As a writer, I was particularly interested in the poetry element. Jim Johnston explained to me how he did ‘pre-writing’. He looked at 23 of Lise’s images and took a word or phrase for each image, then examined how these related to one another and what meanings they gave rise to. ‘A word is never an orphan,’ he told me. ‘It’s always related to something else.’ The story finds its way to us because, ‘We are story-telling animals.’

Jim Johnston’s poem:

Abandoned; Forgotten?

In the land of gnawed
lintels, door posts, thresholds,
abandoned – forgotten
Our Lady of the Shards
found solace in the empty hearth
of her Sacred Heart, shuttered and awry.

Tree thoughts overhead
betrayed by three plates, angles and vessels,
with the curtain lace unravelling light,
the stonework tumbledown
roofless – windowless, and under a shadow
of alternative doorways.

From a dark, dark window
the eye in the knothole reproaches
through glasses darkly that road that has passed us by
the road to no town,
where the menu for the last
supper is written on slate,
by the unlucky horseshoe.

Jim’s poem was translated into Irish by Máirtín MacGabhann and read by Lucy Bell; and into Ulster Scots by Anne Smyth.

The translation of poetry offers a way into especially deep connection with the ‘life’ that’s being explored. I don’t at this point know how often this triple translation is attempted in Northern Ireland. It’s not an easy ask because it exposes any gap between the translator and the originating poet’s conceptions. For instance, that phrase ‘the curtain lace unravelling light’ is a challenge. A workshop on this translation would be really attractive.


Victoria Gleason performed the English version.

Scottish Country Dance

We ended the evening with a ceilidh, guided by members of the Royal Scottish Country Dance Society.

And – a wonderful bonus for me – among the Society’s members was a man I hadn’t seen for 45 years! It was such a gift to, not only see him, but dance with him and he has since sent me some photos from 1973, flared trousers and all. We were so cool! And boys wore purple head to toe.

Lise has ambitious plans for the project.

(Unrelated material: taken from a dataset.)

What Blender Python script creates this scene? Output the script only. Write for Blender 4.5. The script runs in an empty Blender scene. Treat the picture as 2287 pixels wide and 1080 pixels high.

To coincide with the GFA anniversary month it has already been hosted at Parliament Buildings, Stormont and Belfast City Hall and is exhibited at Dublin council’s HQ until the end of April.

Forthcoming tours:

Armagh City, Banbridge and Craigavon councils

The Market Place Theatre, Armagh in September and October

Antrim and Newtownabbey Councils in July this year and May 2019.

Lise is also liaising with Derry/Londonderry for a potential exhibition at the historic Guild Hall and with Strabane council.

“In addition to touring internally within NI” she says,” my main aim for 2018 is to take Phase II to the 4 countries which help bring peace to our shores, during the 20th anniversary year of the Good Friday Agreement – Northern Ireland, Ireland, UK and the USA and also promote our joint Irish and Ulster Scots cultures locally and internationally.”

She has New York on her horizon.

The road to peace is paved with stones of many sizes and shapes. Lise McGreevy’s initiative is making its mark. Needed too is the analytical effort of academics who open up for us the historical context of language and history and remind us of the facts of cultural experience; the expertise of linguists; the drive of enthusiasts; the pragmatism of journalists and a lot of patience and sensitivity because when you touch someone’s language and culture you put your finger on places that can be neuralgic as well as tender.

Lise’s approach is flexible and open and fun. I wish her well.